If you hear the siren you're supposed to seek shelter and then tune in to find out what's going on. This is an effective way for dealing with any emergency, even outside of tornados.
Everywhere in a city, and more scattered the farther you go out.
If you ever lived in the Midwest, it's the same things that do the monthly-or-whatever tornado alert tests (and real tornado alerts).
> And who decides to blare the klaxons?
Depends on the situation. But it's not nationally controlled, so it depends on where you live. City or county or whatever
It's definitely city-level, in at least some places. I know because I was visiting a friend and heard the sirens go off. I assumed it was a tornado warning (i.e. actually serious), but it turns out that city (and only that city in the area) is dumb and blare the sirens for severe thunderstorm warnings, basically crying wolf every time.
Even in America, I can't imagine someone suing the city because they got injured during a storm, let alone winning their case and making the city pay.
The real story was someone got killed by lighting, and the city decided to "do something" so that never happened again. However, IMHO, they're going to shoot themselves in the foot because their citizens are going to be less prepared for a tornado, which could kill many more people.
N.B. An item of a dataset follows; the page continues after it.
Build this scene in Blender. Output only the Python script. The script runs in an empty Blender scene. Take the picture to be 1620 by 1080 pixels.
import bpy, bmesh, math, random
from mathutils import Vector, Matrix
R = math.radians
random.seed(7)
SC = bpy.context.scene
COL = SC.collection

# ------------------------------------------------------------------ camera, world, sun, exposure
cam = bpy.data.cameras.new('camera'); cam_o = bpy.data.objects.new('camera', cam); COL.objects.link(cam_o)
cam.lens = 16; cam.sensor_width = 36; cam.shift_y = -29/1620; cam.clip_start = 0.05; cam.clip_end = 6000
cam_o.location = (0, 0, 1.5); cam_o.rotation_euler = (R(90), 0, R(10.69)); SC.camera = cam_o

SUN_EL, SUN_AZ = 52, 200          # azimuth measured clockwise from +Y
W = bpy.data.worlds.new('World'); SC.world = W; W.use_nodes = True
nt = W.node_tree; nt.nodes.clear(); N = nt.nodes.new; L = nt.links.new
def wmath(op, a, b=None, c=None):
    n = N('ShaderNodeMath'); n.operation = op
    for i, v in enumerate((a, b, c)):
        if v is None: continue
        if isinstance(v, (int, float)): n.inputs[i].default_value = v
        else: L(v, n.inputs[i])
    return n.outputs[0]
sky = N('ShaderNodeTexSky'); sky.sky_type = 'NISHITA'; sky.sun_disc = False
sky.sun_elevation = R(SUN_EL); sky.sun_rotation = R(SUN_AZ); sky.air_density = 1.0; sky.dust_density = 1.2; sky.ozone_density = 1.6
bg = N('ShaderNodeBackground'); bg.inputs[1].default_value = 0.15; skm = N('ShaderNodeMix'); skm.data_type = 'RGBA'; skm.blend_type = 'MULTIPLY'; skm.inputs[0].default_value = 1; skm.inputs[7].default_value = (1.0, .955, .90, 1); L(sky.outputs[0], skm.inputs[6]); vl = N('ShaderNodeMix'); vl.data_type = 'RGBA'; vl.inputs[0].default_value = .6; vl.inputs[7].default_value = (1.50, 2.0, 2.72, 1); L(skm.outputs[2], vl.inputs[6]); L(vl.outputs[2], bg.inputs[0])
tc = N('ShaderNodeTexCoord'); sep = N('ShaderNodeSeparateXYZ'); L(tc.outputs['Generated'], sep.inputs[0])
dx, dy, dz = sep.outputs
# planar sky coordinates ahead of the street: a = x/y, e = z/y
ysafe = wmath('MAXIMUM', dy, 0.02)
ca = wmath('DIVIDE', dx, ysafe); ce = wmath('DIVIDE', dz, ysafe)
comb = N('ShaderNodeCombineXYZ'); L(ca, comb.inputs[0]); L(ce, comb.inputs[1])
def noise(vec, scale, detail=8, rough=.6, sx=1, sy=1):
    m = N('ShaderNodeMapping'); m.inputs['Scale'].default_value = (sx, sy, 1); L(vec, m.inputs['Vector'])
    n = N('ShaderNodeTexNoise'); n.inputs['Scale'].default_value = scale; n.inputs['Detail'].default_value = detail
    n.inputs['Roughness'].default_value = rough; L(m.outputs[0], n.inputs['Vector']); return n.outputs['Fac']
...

Here it's mostly fire departments and town halls that have the sirens, and they are controlled by the town hall, département (one level above) and the interior ministry, so each of these level can decide to blare the sirens it is responsible for.
It basically never happens except in real bad circumstances.
Actually I said "here" but I don't live in France most of the time, and here in Belgium it's only based on the phone network now, no sirens anymore.